## start

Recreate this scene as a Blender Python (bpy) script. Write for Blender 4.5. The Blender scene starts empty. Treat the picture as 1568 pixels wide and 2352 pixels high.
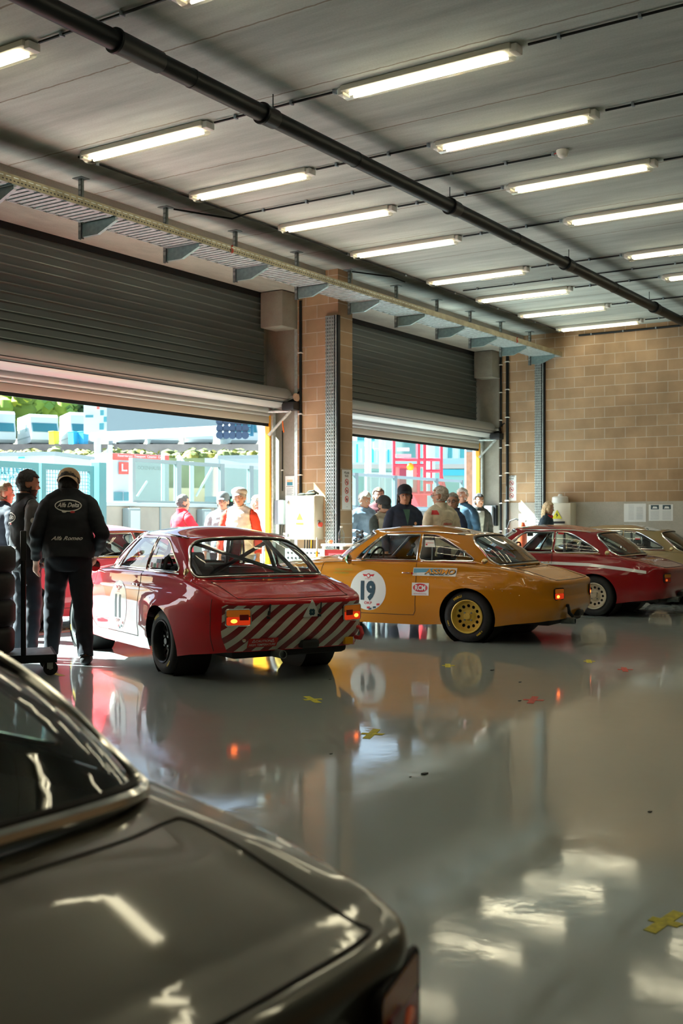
import bpy, bmesh, math, random
import numpy as np
from mathutils import Vector, Matrix, noise
from mathutils.geometry import delaunay_2d_cdt
from mathutils.bvhtree import BVHTree
random.seed(4)
C = bpy.context.scene.collection
SC = bpy.context.scene
PI = math.pi
# ------------------------------------------------------------------ camera
cam = bpy.data.objects.new('camera', bpy.data.cameras.new('camera'))
C.objects.link(cam); SC.camera = cam
cam.location = (0, 0, 1.33)
AZ = math.radians(33.6)
cam.rotation_euler = (PI/2, 0, AZ - PI/2)
cam.data.sensor_fit = 'VERTICAL'
cam.data.sensor_height = 36.0
cam.data.lens = 2582/2352*36.0
cam.data.shift_y = 24/2352
cam.data.clip_start = 0.05; cam.data.clip_end = 1500
cam.data.dof.use_dof = True
cam.data.dof.focus_distance = 10.4
cam.data.dof.aperture_fstop = 3.6
# ------------------------------------------------------------------ colour management, world, sun
SC.view_settings.view_transform = 'Standard'
SC.view_settings.look = 'None'
SC.view_settings.exposure = 1.2
SC.view_settings.gamma = 1.0
SC.view_settings.use_curve_mapping = False
W = bpy.data.worlds.new('sky'); SC.world = W; W.use_nodes = True
nt = W.node_tree; bg = nt.nodes['Background']
sk = nt.nodes.new('ShaderNodeTexSky'); sk.sky_type = 'NISHITA'
sk.sun_disc = False; sk.sun_elevation = math.radians(38); sk.sun_rotation = math.radians(-17)
sk.air_density = 1.2; sk.dust_density = 1.6; sk.ozone_density = 1.4
nt.links.new(sk.outputs[0], bg.inputs[0]); bg.inputs[1].default_value = SKY = 0.17
sun = bpy.data.objects.new('sun', bpy.data.lights.new('sun', 'SUN')); C.objects.link(sun)
sun.data.energy = 28.0; sun.data.angle = math.radians(0.6); sun.data.color = (0.84, 1.0, 0.95)
SUND = Vector((0.30, -1.0, -1.0)).normalized()     # the way the light travels
sun.rotation_euler = SUND.to_track_quat('-Z', 'Y').to_euler()
TUBE_E = 5.5

# ------------------------------------------------------------------ helpers
MATS = {}
def mat(name, col, rough=0.6, metal=0.0, emit=None, es=1.0, coat=0.0, coatr=0.05, spec=0.5, noise_s=None, noise_a=0.12, bump=0.0, alpha=None, stretch=None, ior=None):
    if name in MATS: return MATS[name]
    m = bpy.data.materials.new(name); m.use_nodes = True
    n = m.node_tree.nodes; L = m.node_tree.links; b = n['Principled BSDF']
    b.inputs['Base Color'].default_value = (*col, 1)
    b.inputs['Roughness'].default_value = rough; b.inputs['Metallic'].default_value = metal
    b.inputs['Coat Weight'].default_value = coat; b.inputs['Coat Roughness'].default_value = coatr
    b.inputs['Specular IOR Level'].default_value = spec
    if emit: b.inputs['Emission Color'].default_value = (*emit, 1); b.inputs['Emission Strength'].default_value = es
    if noise_s:
        tc = n.new('ShaderNodeTexCoord'); mp = n.new('ShaderNodeMapping'); nz = n.new('ShaderNodeTexNoise')
        if stretch: mp.inputs['Scale'].default_value = stretch
        nz.inputs['Scale'].default_value = noise_s; nz.inputs['Detail'].default_value = 5
        mx = n.new('ShaderNodeMix'); mx.data_type = 'RGBA'
        mx.inputs[6].default_value = (*[c*(1-noise_a) for c in col], 1); mx.inputs[7].default_value = (*[min(1, c*(1+noise_a)) for c in col], 1)
        L.new(tc.outputs['Object'], mp.inputs[0]); L.new(mp.outputs[0], nz.inputs['Vector'])
        cr = n.new('ShaderNodeMapRange'); cr.inputs[1].default_value = .3; cr.inputs[2].default_value = .7
        L.new(nz.outputs[0], cr.inputs[0]); L.new(cr.outputs[0], mx.inputs[0]); L.new(mx.outputs[2], b.inputs['Base Color'])
        if bump:
            bp = n.new('ShaderNodeBump'); bp.inputs['Strength'].default_value = bump; bp.inputs['Distance'].default_value = .01
            L.new(nz.outputs[0], bp.inputs['Height']); L.new(bp.outputs[0], b.inputs['Normal'])
    MATS[name] = m; return m
def glass(name, col=(1, 1, 1), dark=0.15, rough=0.0):
    """thin pane: mostly see-through with a clear reflection"""
    if name in MATS: return MATS[name]
    m = bpy.data.materials.new(name); m.use_nodes = True; n = m.node_tree.nodes; L = m.node_tree.links
    n.remove(n['Principled BSDF']); out = n['Material Output']
    tr = n.new('ShaderNodeBsdfTransparent'); tr.inputs[0].default_value = (*[c*(1-dark) for c in col], 1)
    gl = n.new('ShaderNodeBsdfGlossy'); gl.inputs['Roughness'].default_value = rough; gl.inputs[0].default_value = (1, 1, 1, 1)
    lw = n.new('ShaderNodeLayerWeight'); lw.inputs[0].default_value = .5
    pw = n.new('ShaderNodeMath'); pw.operation = 'POWER'; pw.inputs[1].default_value = 5; L.new(lw.outputs['Facing'], pw.inputs[0])
    fr = n.new('ShaderNodeMath'); fr.operation = 'MULTIPLY_ADD'; fr.inputs[1].default_value = .94; fr.inputs[2].default_value = .06; L.new(pw.outputs[0], fr.inputs[0])
    ms = n.new('ShaderNodeMixShader')
    L.new(fr.outputs[0], ms.inputs[0]); L.new(tr.outputs[0], ms.inputs[1]); L.new(gl.outputs[0], ms.inputs[2]); L.new(ms.outputs[0], out.inputs[0])
    MATS[name] = m; return m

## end

* [Work to do]: Write out again every line above exactly as given; the pictures do not belong in the copy.

* [Task response]:
Recreate this scene as a Blender Python (bpy) script. Write for Blender 4.5. The Blender scene starts empty. Treat the picture as 1568 pixels wide and 2352 pixels high.
import bpy, bmesh, math, random
import numpy as np
from mathutils import Vector, Matrix, noise
from mathutils.geometry import delaunay_2d_cdt
from mathutils.bvhtree import BVHTree
random.seed(4)
C = bpy.context.scene.collection
SC = bpy.context.scene
PI = math.pi
# ------------------------------------------------------------------ camera
cam = bpy.data.objects.new('camera', bpy.data.cameras.new('camera'))
C.objects.link(cam); SC.camera = cam
cam.location = (0, 0, 1.33)
AZ = math.radians(33.6)
cam.rotation_euler = (PI/2, 0, AZ - PI/2)
cam.data.sensor_fit = 'VERTICAL'
cam.data.sensor_height = 36.0
cam.data.lens = 2582/2352*36.0
cam.data.shift_y = 24/2352
cam.data.clip_start = 0.05; cam.data.clip_end = 1500
cam.data.dof.use_dof = True
cam.data.dof.focus_distance = 10.4
cam.data.dof.aperture_fstop = 3.6
# ------------------------------------------------------------------ colour management, world, sun
SC.view_settings.view_transform = 'Standard'
SC.view_settings.look = 'None'
SC.view_settings.exposure = 1.2
SC.view_settings.gamma = 1.0
SC.view_settings.use_curve_mapping = False
W = bpy.data.worlds.new('sky'); SC.world = W; W.use_nodes = True
nt = W.node_tree; bg = nt.nodes['Background']
sk = nt.nodes.new('ShaderNodeTexSky'); sk.sky_type = 'NISHITA'
sk.sun_disc = False; sk.sun_elevation = math.radians(38); sk.sun_rotation = math.radians(-17)
sk.air_density = 1.2; sk.dust_density = 1.6; sk.ozone_density = 1.4
nt.links.new(sk.outputs[0], bg.inputs[0]); bg.inputs[1].default_value = SKY = 0.17
sun = bpy.data.objects.new('sun', bpy.data.lights.new('sun', 'SUN')); C.objects.link(sun)
sun.data.energy = 28.0; sun.data.angle = math.radians(0.6); sun.data.color = (0.84, 1.0, 0.95)
SUND = Vector((0.30, -1.0, -1.0)).normalized()     # the way the light travels
sun.rotation_euler = SUND.to_track_quat('-Z', 'Y').to_euler()
TUBE_E = 5.5

# ------------------------------------------------------------------ helpers
MATS = {}
def mat(name, col, rough=0.6, metal=0.0, emit=None, es=1.0, coat=0.0, coatr=0.05, spec=0.5, noise_s=None, noise_a=0.12, bump=0.0, alpha=None, stretch=None, ior=None):
    if name in MATS: return MATS[name]
    m = bpy.data.materials.new(name); m.use_nodes = True
    n = m.node_tree.nodes; L = m.node_tree.links; b = n['Principled BSDF']
    b.inputs['Base Color'].default_value = (*col, 1)
    b.inputs['Roughness'].default_value = rough; b.inputs['Metallic'].default_value = metal
    b.inputs['Coat Weight'].default_value = coat; b.inputs['Coat Roughness'].default_value = coatr
    b.inputs['Specular IOR Level'].default_value = spec
    if emit: b.inputs['Emission Color'].default_value = (*emit, 1); b.inputs['Emission Strength'].default_value = es
    if noise_s:
        tc = n.new('ShaderNodeTexCoord'); mp = n.new('ShaderNodeMapping'); nz = n.new('ShaderNodeTexNoise')
        if stretch: mp.inputs['Scale'].default_value = stretch
        nz.inputs['Scale'].default_value = noise_s; nz.inputs['Detail'].default_value = 5
        mx = n.new('ShaderNodeMix'); mx.data_type = 'RGBA'
        mx.inputs[6].default_value = (*[c*(1-noise_a) for c in col], 1); mx.inputs[7].default_value = (*[min(1, c*(1+noise_a)) for c in col], 1)
        L.new(tc.outputs['Object'], mp.inputs[0]); L.new(mp.outputs[0], nz.inputs['Vector'])
        cr = n.new('ShaderNodeMapRange'); cr.inputs[1].default_value = .3; cr.inputs[2].default_value = .7
        L.new(nz.outputs[0], cr.inputs[0]); L.new(cr.outputs[0], mx.inputs[0]); L.new(mx.outputs[2], b.inputs['Base Color'])
        if bump:
            bp = n.new('ShaderNodeBump'); bp.inputs['Strength'].default_value = bump; bp.inputs['Distance'].default_value = .01
            L.new(nz.outputs[0], bp.inputs['Height']); L.new(bp.outputs[0], b.inputs['Normal'])
    MATS[name] = m; return m
def glass(name, col=(1, 1, 1), dark=0.15, rough=0.0):
    """thin pane: mostly see-through with a clear reflection"""
    if name in MATS: return MATS[name]
    m = bpy.data.materials.new(name); m.use_nodes = True; n = m.node_tree.nodes; L = m.node_tree.links
    n.remove(n['Principled BSDF']); out = n['Material Output']
    tr = n.new('ShaderNodeBsdfTransparent'); tr.inputs[0].default_value = (*[c*(1-dark) for c in col], 1)
    gl = n.new('ShaderNodeBsdfGlossy'); gl.inputs['Roughness'].default_value = rough; gl.inputs[0].default_value = (1, 1, 1, 1)
    lw = n.new('ShaderNodeLayerWeight'); lw.inputs[0].default_value = .5
    pw = n.new('ShaderNodeMath'); pw.operation = 'POWER'; pw.inputs[1].default_value = 5; L.new(lw.outputs['Facing'], pw.inputs[0])
    fr = n.new('ShaderNodeMath'); fr.operation = 'MULTIPLY_ADD'; fr.inputs[1].default_value = .94; fr.inputs[2].default_value = .06; L.new(pw.outputs[0], fr.inputs[0])
    ms = n.new('ShaderNodeMixShader')
    L.new(fr.outputs[0], ms.inputs[0]); L.new(tr.outputs[0], ms.inputs[1]); L.new(gl.outputs[0], ms.inputs[2]); L.new(ms.outputs[0], out.inputs[0])
    MATS[name] = m; return m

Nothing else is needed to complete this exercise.